§ SET PROBLEM:
Find the lines that hold the word "wide" and return them.

§ MATERIAL:

★ ★ ★ ★

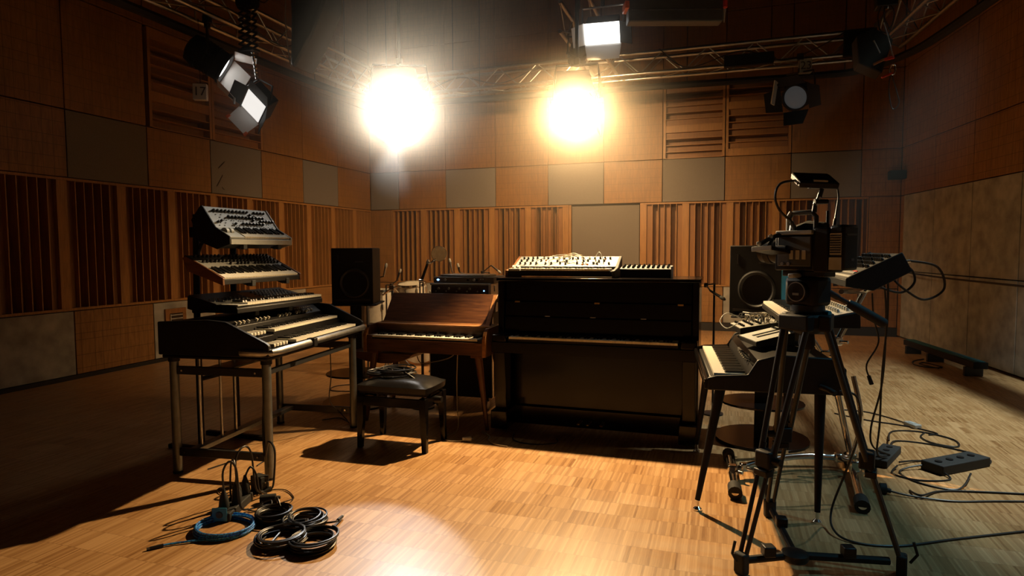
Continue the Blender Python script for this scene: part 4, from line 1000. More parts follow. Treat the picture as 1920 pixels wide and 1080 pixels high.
# ------------------------------------------------------------------ cables and plugs on the floor
def cable(label, pts, r=.0045, mat=None, k=8, name='floor_cable', plug=None, cat='cable'):
    q = spline(pts, k)
    o = MB().tube(q, r, 7).build(name, mat or M_CABLE); tag(o, label, cat)
    if plug:
        for e in plug:
            a, b = (q[-1], q[-3]) if e else (q[0], q[2])
            d = (a-b).normalized(); MB().cyl(a-d*.01, a+d*.045, r*2.2, r*2.6, 12).build('plug', M_RUBBER if mat is None else mat, o)
    return o
coil('cable_coil', 'blue braided cable coiled on floor at lower left', 'cable', (-2.315, 2.445, 0), .125, 6, .0055, M_BLUECABLE, .012, .03, seed=2, ex=1.1, end=[[(.02, -.12, .008), (-.10, -.20, .008), (-.135, -.235, .008)]])
coil('cable_coil', 'tall black cable coil beside the power plugs at left', 'cable', (-2.165, 2.615, 0), .082, 12, .0055, M_CABLE, .012, .055, seed=3, end=[[(-.05, .10, .07), (-.10, .16, .02), (-.13, .20, .01)]])
coil('cable_coil', 'black cable coil farthest back of the trio on lit floor', 'cable', (-1.965, 2.62, 0), .088, 16, .005, M_CABLE, .015, .05, seed=5, end=[[(.13, .02, .02), (.15, .05, .02)]])
coil('cable_coil', 'black cable coil leftmost of the trio on lit floor', 'cable', (-1.962, 2.425, 0), .105, 16, .005, M_CABLE, .015, .05, seed=6, end=[[(-.06, .12, .02), (-.03, .15, .03)]])
coil('cable_coil', 'black cable coil nearest and rightmost of the trio on floor', 'cable', (-1.79, 2.435, 0), .098, 16, .005, M_CABLE, .015, .048, seed=8)
pb = thing('power_strip', 'black power strip with upright plugs and blue switch near the blue cable', 'power strip', (-2.45, 2.66, 0), rz=18)
MB().bb(-.05, .05, -.16, .13, .0, .045).build('case', M_RUBBER, pb, bevel=.006)
MB().bb(-.038, .038, -.166, -.159, .005, .075).build('switch_plate', M_BLUEBOX, pb, bevel=.003)
MB().lathe([(.018, 0), (.016, .004)], 16, Matrix.Translation((0, -.166, .04)) @ Matrix.Rotation(R(90), 4, 'X')).build('switch_button', M_EBONY, pb)
for k, (x, y, h, dx, dy) in enumerate(((-.005, -.10, .24, .06, .02), (.03, -.03, .22, -.05, .05), (.0, .04, .26, .04, .10), (.02, .10, .14, .05, .03))):
    p = MB().lathe([(.022, .045), (.026, .06), (.022, .10), (.010, .135), (.007, .15)], 16, Matrix.Translation((x, y, 0))).build('plug', M_RUBBER, pb)
    MB().tube(spline([(x, y, .14), (x, y, h), (x+dx*.5, y+dy*.5, h+.05), (x+dx, y+dy, h), (x+dx*1.2, y+dy*1.3, .05), (x+dx*1.2+.02, y+dy*1.3+.05, .01)], 8), .0055).build('plug_cable', M_CABLE, p)
wa = thing('wall_adapter', 'black square mains adapter lying behind the power strip', 'adapter', (-2.50, 2.92, 0), rz=-12)
MB().bb(-.045, .045, -.03, .03, .0, .09).build('case', M_RUBBER, wa, bevel=.006)
for s in (-1, 1): MB().cyl((.045, s*.01, .06), (.062, s*.01, .06), .003).build('pin', M_ALU, wa)
wa2 = thing('wall_adapter', 'small round black adapter lying right of the power strip', 'adapter', (-2.32, 2.80, 0), rz=30)
MB().cyl((-.06, 0, .024), (.02, 0, .024), .023, n=16).build('case', M_RUBBER, wa2)
MB().cyl((.02, 0, .024), (.045, 0, .024), .012, .008).build('strain_relief', M_RUBBER, wa2)
cable('black cable arching from organ table down to adapters at left', [(-2.60, 3.10, .60), (-2.585, 3.06, .30), (-2.56, 3.04, .15), (-2.50, 3.0, .26), (-2.44, 2.98, .22), (-2.43, 2.95, .04), (-2.44, 2.93, .012)], .006, plug=(1,))
cable('thin black lead wandering over floor right of power strip', [(-2.45, 2.93, .006), (-2.36, 2.96, .006), (-2.24, 2.88, .006), (-2.22, 2.80, .02), (-2.30, 2.72, .006), (-2.36, 2.74, .006)], .003)
cable('knotted thin lead between power strip and tall coil', [(-2.38, 2.78, .006), (-2.30, 2.70, .03), (-2.36, 2.66, .006), (-2.28, 2.74, .04), (-2.25, 2.68, .006), (-2.33, 2.64, .02), (-2.30, 2.76, .006), (-2.24, 2.76, .012)], .0035)
cable('thin black lead curving over dark floor left of power strip', [(-2.52, 2.80, .006), (-2.66, 2.80, .006), (-2.74, 2.86, .006), (-2.70, 2.95, .006), (-2.62, 3.0, .02)], .003)
cable('black cable trailing under the organ table along floor', [(-3.05, 3.10, .006), (-2.98, 3.35, .006), (-2.85, 3.42, .006), (-2.80, 3.25, .006)], .004)
cable('black cable hanging from organ rail down to floor cables', [(-2.72, 3.95, .72), (-2.73, 3.97, .45), (-2.78, 4.02, .25), (-2.80, 4.20, .10), (-2.80, 4.30, .006), (-2.95, 4.40, .006), (-3.05, 4.30, .006)], .004)
cable('black cable loop on floor left of monitor stand', [(-2.75, 4.85, .006), (-2.95, 4.68, .006), (-3.18, 4.55, .006), (-3.28, 4.65, .006), (-3.15, 4.80, .006), (-3.0, 5.02, .006)], .005, plug=(0,))
cable('second black cable loop farther behind left monitor stand', [(-3.32, 5.30, .006), (-3.6, 5.25, .006), (-3.68, 5.45, .006), (-3.45, 5.62, .006), (-3.2, 5.7, .006), (-2.9, 5.75, .006)], .005, plug=(1,))
# walnut piano leads
cable('ivory cable hanging from walnut piano to white plug on floor', [(-1.93, 4.47, .57), (-1.925, 4.44, .40), (-1.90, 4.38, .20), (-1.865, 4.30, .03), (-1.93, 4.18, .006), (-1.86, 4.10, .006), (-1.78, 4.11, .006), (-1.74, 4.135, .012)], .004, M_GREYCABLE)
wpl = thing('white_mains_plug', 'white mains plug lying on floor under the walnut piano', 'plug', (-1.72, 4.14, 0), rz=25)
MB().cyl((-.035, 0, .02), (.015, 0, .02), .012, .020, 16).build('body', M_WHITE, wpl); MB().cyl((.015, 0, .02), (.03, 0, .02), .020, .019, 16).build('face', M_WHITE, wpl)
for s in (-1, 1): MB().cyl((.03, s*.008, .02), (.048, s*.008, .02), .0024).build('pin', M_ALU, wpl)
cable('ivory cable swagging beneath the walnut piano body', [(-1.96, 4.50, .573), (-2.04, 4.55, .52), (-2.20, 4.62, .47), (-2.38, 4.72, .44), (-2.45, 4.78, .57)], .004, M_GREYCABLE)
cable('pale cable running from piano toe block onto floor', [(-1.66, 4.35, .006), (-1.60, 4.28, .006), (-1.58, 4.20, .006), (-1.50, 4.12, .006), (-1.40, 4.10, .006)], .005, M_GREYCABLE, plug=(0,))
cable('dark cable curving over the floor before the upright piano', [(-1.45, 4.40, .006), (-1.40, 4.25, .006), (-1.25, 4.20, .006), (-1.10, 4.28, .006), (-1.12, 4.38, .006)], .004)
# right side floor
cable('black cable arching off stage piano and across floor to right', [(.545, 3.36, .685), (.62, 3.36, .66), (.64, 3.38, .50), (.60, 3.42, .30), (.53, 3.40, .08), (.53, 3.28, .02), (.62, 3.22, .006), (.80, 3.25, .006), (1.05, 3.40, .006), (1.4, 3.60, .006)], .0055)
ps = thing('power_strip', 'black power strip among cables right of the tripod', 'power strip', (1.02, 4.60, 0), rz=-24)
MB().bb(-.055, .055, -.20, .20, 0, .05).build('case', M_RUBBER, ps, bevel=.006)
for k in range(4): MB().cyl((0, -.14+.09*k, .05), (0, -.14+.09*k, .054), .019).build('socket', M_BLACK, ps)
pc = thing('power_strip', 'black flat box with cables at far right floor edge', 'power strip', (1.40, 4.55, 0), rz=-50)
MB().bb(-.07, .07, -.22, .22, 0, .06).build('case', M_RUBBER, pc, bevel=.006)
for k in range(4): MB().cyl((0, -.16+.10*k, .06), (0, -.16+.10*k, .066), .02).build('socket', M_BLACK, pc)
cable('black cable wandering between two power strips at right', [(1.05, 4.42, .02), (1.0, 4.30, .006), (1.12, 4.22, .006), (1.30, 4.30, .006), (1.22, 4.45, .03), (1.05, 4.36, .006), (1.10, 4.18, .006), (1.28, 4.12, .006), (1.42, 4.36, .03)], .0055)
cable('wide black cable loop beyond right power strip', [(1.10, 4.82, .03), (1.20, 5.05, .006), (1.45, 5.0, .006), (1.65, 4.80, .006), (1.55, 4.62, .006), (1.25, 4.62, .006), (1.08, 4.50, .02)], .006)
cable('small round black cable loop farther right on floor', [(1.12, 4.95, .03), (1.22, 5.30, .006), (1.42, 5.35, .006), (1.58, 5.20, .006), (1.55, 5.02, .006), (1.42, 5.06, .006), (1.38, 5.20, .006), (1.44, 5.34, .006)], .006)
cable('thin black lead with inline box behind right power strip', [(.95, 5.90, .006), (1.15, 5.88, .006), (1.30, 5.72, .006), (1.38, 5.55, .01)], .005)
il = MB().box((1.40, 5.50, .018), (.06, .12, .03), (0, 0, R(25))).build('inline_adapter', M_SGREY, bevel=.006); tag(il, 'small grey inline box on lead behind right power strip', 'adapter')
MB().box((1.40, 5.50, .034), (.03, .05, .004), (0, 0, R(25))).build('label_plate', M_WHITE, il)
cable('second thin lead meeting the grey inline box', [(.90, 5.75, .006), (1.10, 5.60, .006), (1.30, 5.52, .006), (1.42, 5.45, .006), (1.52, 5.34, .006), (1.45, 5.28, .006)], .005)
cable('black cable with right angle plug near tripod right foot', [(.90, 3.94, .022), (1.0, 3.92, .012), (1.20, 3.92, .006), (1.45, 4.0, .006), (1.8, 4.1, .006)], .0055, plug=(0,))
rp = thing('angled_mains_plug', 'round black mains plug on floor near right tripod foot', 'plug', (.875, 3.945, 0), rz=0)
MB().cyl((-.02, 0, .03), (.012, 0, .03), .028, .03, 18).build('body', M_RUBBER, rp)
for s in (-1, 1): MB().cyl((-.02, s*.008, .03), (-.038, s*.008, .03), .0024).build('pin', M_ALU, rp)
cable('black cable sweeping low across right floor edge', [(1.02, 4.02, .006), (1.05, 3.92, .02), (1.18, 4.06, .006), (1.40, 4.12, .006), (1.9, 4.2, .006)], .006)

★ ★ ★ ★

§ EXERCISE RESPONSE:
Continue the Blender Python script for this scene: part 4, from line 1000. More parts follow. Treat the picture as 1920 pixels wide and 1080 pixels high.
cable('wide black cable loop beyond right power strip', [(1.10, 4.82, .03), (1.20, 5.05, .006), (1.45, 5.0, .006), (1.65, 4.80, .006), (1.55, 4.62, .006), (1.25, 4.62, .006), (1.08, 4.50, .02)], .006)